The upshot of that is that we are all collectively responsible for our shared security. Before workers even think about working from home, they are often bringing devices to work, managing their own social media accounts, checking their personal email, and generally blurring the lines between their professional and personal toolkits. This isn’t a productivity challenge so much as it is emblematic of how individual behaviors have major security implications.
Every employee is a link in the security chain. Limiting their ability to utilize modern technology is a productivity compromise that hurts your competitiveness, but constant reminders to everyone that their behavior–and vigilance–has major consequences can lend a sense of importance to the everyday.

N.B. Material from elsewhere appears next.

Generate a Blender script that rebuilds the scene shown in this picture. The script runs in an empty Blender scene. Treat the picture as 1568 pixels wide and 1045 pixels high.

A culture of security awareness and individual self-policing can be a part of a greater cultural framework that values the individual, and treats everyone as an asset worthy of trust, as well as responsibility. Best of all, this approach stays the same whether or not your team is telecommuting or coming in to work every day.
Adjust Today, Thrive Tomorrow
Remote work opportunities may be a modern necessity for Digital Natives as well as Digital Immigrants who value flexibility, work-life balance, and company culture. Going forward, offering telecommuting options appear necessary to attract and retain the top talent in any industry. That doesn’t have to be a pain point for your company, or company culture.
Company culture is ultimately a product of interaction, idea exchange, communication, and participation. These things are critical to aligning everyone’s approach to security, PR, productivity, and sense of interdependence across departments and individual roles.
Making everyone feel needed and valued should be easy, because the reality is that they already are. The power of the digital age is that everyone connected to your workplace–remotely, or otherwise–can be an asset, or a liability. A strong company culture is intrinsic to tilting the scales in your favor.